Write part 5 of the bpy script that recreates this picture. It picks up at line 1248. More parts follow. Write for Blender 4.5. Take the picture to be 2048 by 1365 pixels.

...

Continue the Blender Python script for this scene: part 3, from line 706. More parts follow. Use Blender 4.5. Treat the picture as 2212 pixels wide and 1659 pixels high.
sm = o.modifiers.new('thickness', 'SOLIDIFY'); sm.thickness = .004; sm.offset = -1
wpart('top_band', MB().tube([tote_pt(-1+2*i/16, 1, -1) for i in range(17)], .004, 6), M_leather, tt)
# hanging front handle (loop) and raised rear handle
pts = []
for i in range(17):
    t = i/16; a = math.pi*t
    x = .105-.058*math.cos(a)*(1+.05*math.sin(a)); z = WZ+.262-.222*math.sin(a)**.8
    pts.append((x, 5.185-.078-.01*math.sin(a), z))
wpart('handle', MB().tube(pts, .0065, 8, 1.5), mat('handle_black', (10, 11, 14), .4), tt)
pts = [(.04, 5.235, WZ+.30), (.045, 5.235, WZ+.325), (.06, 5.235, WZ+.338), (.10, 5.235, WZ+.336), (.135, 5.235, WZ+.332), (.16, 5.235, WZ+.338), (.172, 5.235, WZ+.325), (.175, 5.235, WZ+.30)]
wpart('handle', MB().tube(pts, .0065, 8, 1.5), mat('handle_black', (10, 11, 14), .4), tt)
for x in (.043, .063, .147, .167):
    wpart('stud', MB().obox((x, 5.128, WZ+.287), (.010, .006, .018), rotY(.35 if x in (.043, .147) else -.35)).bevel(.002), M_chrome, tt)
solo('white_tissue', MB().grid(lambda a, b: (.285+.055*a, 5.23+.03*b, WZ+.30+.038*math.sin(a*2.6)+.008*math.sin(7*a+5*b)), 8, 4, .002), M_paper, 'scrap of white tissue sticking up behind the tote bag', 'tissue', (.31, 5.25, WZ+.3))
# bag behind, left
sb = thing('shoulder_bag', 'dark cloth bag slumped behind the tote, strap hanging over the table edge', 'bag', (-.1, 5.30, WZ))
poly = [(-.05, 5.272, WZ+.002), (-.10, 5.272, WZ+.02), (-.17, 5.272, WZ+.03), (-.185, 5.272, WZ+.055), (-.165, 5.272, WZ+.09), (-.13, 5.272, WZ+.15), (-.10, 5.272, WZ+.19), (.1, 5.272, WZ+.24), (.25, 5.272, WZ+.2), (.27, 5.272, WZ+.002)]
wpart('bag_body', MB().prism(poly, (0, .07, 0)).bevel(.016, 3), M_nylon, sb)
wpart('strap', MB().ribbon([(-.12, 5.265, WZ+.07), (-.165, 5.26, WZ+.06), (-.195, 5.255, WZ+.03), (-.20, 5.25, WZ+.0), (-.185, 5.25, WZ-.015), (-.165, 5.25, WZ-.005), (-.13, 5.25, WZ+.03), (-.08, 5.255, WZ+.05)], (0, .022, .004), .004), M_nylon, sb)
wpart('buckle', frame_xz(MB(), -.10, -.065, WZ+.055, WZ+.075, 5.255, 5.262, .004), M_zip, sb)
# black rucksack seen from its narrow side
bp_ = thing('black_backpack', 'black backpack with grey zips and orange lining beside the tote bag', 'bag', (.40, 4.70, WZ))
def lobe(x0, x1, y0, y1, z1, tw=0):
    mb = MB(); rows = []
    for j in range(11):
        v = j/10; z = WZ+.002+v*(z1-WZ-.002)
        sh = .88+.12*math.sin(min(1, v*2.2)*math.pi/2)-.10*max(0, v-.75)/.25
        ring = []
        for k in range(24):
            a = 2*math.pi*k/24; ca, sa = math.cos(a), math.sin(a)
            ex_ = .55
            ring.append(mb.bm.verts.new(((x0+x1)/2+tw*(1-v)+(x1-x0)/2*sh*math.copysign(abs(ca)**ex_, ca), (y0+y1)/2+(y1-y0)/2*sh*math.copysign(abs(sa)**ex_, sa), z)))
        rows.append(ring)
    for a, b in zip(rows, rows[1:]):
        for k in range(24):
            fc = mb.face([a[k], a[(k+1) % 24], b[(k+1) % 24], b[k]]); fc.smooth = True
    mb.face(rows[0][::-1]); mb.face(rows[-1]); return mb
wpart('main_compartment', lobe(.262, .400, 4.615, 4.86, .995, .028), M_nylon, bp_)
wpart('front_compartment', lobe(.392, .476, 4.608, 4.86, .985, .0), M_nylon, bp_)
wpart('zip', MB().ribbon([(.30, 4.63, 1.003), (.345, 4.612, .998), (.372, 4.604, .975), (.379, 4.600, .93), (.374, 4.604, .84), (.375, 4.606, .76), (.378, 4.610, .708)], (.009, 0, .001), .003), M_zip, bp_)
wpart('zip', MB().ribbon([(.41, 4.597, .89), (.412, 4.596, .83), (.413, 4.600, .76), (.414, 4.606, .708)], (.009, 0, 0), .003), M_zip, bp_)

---

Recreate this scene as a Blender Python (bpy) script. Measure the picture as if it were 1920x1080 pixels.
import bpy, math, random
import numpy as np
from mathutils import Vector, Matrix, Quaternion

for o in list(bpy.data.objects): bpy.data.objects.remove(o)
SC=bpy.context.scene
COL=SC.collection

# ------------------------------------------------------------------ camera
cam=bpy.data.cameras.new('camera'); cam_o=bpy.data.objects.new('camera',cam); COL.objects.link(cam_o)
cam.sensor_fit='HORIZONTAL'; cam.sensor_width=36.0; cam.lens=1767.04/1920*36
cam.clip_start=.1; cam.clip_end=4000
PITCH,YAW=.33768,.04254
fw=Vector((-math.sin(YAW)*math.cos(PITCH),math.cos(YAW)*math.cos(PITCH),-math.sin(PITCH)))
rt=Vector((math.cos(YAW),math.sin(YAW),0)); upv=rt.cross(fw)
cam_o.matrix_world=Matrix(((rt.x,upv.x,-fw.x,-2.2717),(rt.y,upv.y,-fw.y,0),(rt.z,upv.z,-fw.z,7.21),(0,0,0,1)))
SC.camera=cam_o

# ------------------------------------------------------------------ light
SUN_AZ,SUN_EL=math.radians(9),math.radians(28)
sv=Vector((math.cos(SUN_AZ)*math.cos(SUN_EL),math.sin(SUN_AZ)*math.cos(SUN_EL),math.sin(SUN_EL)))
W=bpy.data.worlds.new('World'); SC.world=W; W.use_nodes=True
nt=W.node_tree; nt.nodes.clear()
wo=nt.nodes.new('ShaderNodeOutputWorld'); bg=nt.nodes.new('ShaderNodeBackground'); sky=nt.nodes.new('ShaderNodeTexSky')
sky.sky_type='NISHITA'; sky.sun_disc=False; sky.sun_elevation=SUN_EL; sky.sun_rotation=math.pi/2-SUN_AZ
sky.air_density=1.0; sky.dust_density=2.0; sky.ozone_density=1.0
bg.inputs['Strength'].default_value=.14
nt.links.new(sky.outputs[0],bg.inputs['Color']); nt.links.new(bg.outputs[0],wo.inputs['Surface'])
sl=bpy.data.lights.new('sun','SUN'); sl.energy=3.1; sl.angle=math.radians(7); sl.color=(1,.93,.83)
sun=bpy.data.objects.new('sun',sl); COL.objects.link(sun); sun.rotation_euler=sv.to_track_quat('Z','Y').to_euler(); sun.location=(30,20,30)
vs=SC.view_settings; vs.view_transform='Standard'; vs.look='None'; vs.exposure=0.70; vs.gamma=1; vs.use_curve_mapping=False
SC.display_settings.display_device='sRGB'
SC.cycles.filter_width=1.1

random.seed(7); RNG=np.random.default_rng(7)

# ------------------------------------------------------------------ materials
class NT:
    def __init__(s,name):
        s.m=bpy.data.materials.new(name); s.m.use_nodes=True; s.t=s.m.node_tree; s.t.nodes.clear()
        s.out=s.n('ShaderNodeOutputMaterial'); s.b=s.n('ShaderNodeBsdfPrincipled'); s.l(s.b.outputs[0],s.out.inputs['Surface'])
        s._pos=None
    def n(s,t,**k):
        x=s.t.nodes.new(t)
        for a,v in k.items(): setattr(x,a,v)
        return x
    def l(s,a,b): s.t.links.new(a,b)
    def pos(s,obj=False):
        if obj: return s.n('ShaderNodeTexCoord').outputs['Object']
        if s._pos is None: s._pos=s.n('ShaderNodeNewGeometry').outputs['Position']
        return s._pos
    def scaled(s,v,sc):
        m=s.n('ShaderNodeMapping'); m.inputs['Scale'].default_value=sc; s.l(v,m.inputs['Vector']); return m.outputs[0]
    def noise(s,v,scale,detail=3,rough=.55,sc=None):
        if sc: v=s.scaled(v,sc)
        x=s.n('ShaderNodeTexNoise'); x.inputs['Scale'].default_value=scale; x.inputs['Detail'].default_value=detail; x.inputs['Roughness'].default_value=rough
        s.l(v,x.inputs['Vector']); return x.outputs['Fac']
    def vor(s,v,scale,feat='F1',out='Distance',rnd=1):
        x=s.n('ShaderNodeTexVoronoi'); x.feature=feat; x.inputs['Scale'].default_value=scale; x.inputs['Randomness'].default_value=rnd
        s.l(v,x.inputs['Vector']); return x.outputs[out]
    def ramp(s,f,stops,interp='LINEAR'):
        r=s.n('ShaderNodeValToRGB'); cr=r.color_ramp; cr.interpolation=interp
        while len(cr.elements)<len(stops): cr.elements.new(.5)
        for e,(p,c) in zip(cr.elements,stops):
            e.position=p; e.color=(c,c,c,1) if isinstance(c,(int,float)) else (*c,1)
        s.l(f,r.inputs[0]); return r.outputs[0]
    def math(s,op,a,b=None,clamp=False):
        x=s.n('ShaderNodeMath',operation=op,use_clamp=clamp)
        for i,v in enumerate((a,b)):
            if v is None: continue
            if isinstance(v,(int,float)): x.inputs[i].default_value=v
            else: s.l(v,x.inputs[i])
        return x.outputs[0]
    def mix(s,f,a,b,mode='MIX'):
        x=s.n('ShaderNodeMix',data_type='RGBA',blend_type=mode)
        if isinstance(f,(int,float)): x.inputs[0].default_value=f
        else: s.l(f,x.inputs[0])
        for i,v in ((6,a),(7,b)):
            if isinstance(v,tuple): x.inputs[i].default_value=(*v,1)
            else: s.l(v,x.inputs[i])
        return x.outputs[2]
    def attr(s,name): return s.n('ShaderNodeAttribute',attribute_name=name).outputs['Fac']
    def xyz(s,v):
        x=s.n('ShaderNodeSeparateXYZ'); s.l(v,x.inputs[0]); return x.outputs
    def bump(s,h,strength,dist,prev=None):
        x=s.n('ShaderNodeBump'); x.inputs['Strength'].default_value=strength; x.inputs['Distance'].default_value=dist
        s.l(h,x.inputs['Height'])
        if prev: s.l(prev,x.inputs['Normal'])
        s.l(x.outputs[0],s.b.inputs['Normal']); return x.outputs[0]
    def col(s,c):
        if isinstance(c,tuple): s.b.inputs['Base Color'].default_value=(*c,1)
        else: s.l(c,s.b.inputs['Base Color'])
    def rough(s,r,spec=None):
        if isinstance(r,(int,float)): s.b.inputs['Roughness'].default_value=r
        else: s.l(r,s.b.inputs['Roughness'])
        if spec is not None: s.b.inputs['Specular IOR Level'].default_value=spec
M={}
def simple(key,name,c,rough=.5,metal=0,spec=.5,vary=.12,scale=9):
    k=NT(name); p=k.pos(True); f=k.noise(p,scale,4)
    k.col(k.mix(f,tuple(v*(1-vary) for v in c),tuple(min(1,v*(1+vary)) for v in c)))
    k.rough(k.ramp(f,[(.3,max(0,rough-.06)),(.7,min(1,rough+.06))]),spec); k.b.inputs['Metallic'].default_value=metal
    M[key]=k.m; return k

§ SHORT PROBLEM
Take the line that contains "Recreate this scene", the line that contains "from mathutils import", and all lines between, and give them again exactly; include no other line.

§ SOLUTION
Recreate this scene as a Blender Python (bpy) script. Measure the picture as if it were 1920x1080 pixels.
import bpy, math, random
import numpy as np
from mathutils import Vector, Matrix, Quaternion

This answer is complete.